Throwing Washington’s support for Ukraine into doubt?
The timing of the former NYC mayor’s push for an investigation could not be worse for bilateral relations between Kyiv and Washington. While Ukrainian and US officials have been negotiating a visit by Mr Zelensky to Washington for months, senior officials from the State Department told the New York Times that Mr Giuliani caused several complications in their efforts to arrange the visit and accused him of machinations to make the visit look like a show of support for the investigations.
At the same time, pressure is mounting on the White House to reaffirm its commitment towards Ukraine. On September 3, a bipartisan group of senators in the US Senate’s Ukraine Caucus wrote a letter to the White House urging the president to release defence funds for Ukraine. Some 250 million US dollars worth of financial assistance was approved by the US Congress earlier this year, with 50 million US dollars designated for new weapons.

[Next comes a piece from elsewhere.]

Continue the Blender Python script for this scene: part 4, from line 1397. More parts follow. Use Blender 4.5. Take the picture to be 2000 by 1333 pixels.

“This funding is crucial to the long-term stability of Ukraine and has the continued backing and approval of the U.S. Congress which appropriated these funds,” the bipartisan letter reads.
Regarding the defence funding, Congressman Quigley pointed out that the US administration’s policy on Ukraine was inconsistent and “harms everyone – not simply Ukrainians on the frontline” in the Donbas region. “It is funding that has historic bipartisan support and US House Appropriators in particular have fought for many years to complete this funding package. It then should come as no surprise that there is bipartisan opposition to the administration holding up this funding so arbitrarily,” he stressed.
For the Ukrainian president and his newly sworn-in government, dealing with the case will be a major test. If Ruslan Riaboshapka, Ukraine’s new prosecutor general, who was appointed by Mr Zelensky, decides to reopen the case, that might please Mr Trump and his Republican allies. However, this course of action could easily backfire on Ukraine in case of a new incumbent in the White House from 2020, with the European Union also likely to criticise such a move from Ukraine.
The US president’s recent call to reinstate Russia’s membership in the G7 could also lead to assumptions that the White House is losing interest in supporting Ukraine. Other actions by his administration, however—the late August visit of White House national security advisor John Bolton to Ukraine, for example—have suggested that the highest levels of the US government still back Kyiv.
According to Yevhen Mahda, the executive director of the Institute of World Policy in Kyiv, the former NYC mayor “is helped by the desire of Volodymyr Zelensky to meet with Donald Trump as soon as possible. Mr Trump’s desire to get incriminating evidence on Joe Biden demonstrates his desire to decide the outcome of the 2020 presidential campaign in his favour before its official launch.”
“It is extremely risky for Ukrainians to get involved in the machinations of Mr Trump and Mr Giuliani. Kyiv may calculate that Ukraine is a small state and the potential rewards are high. But they are indeed a small state, and could just as easily get badly burned. US-Ukraine policy under Trump has already been a roller-coaster – first the promise of arms and then the review of aid,” Andrew Wilson, a senior policy fellow at the European Council on Foreign Relations, remarked.
“Ukraine should not play cat and mouse with the Biden affair, as it relies on bipartisan support for Congress, not a specific politician. Ukraine needs to maintain the sympathies of both Republicans and Democrats,” Mr Mahda concluded.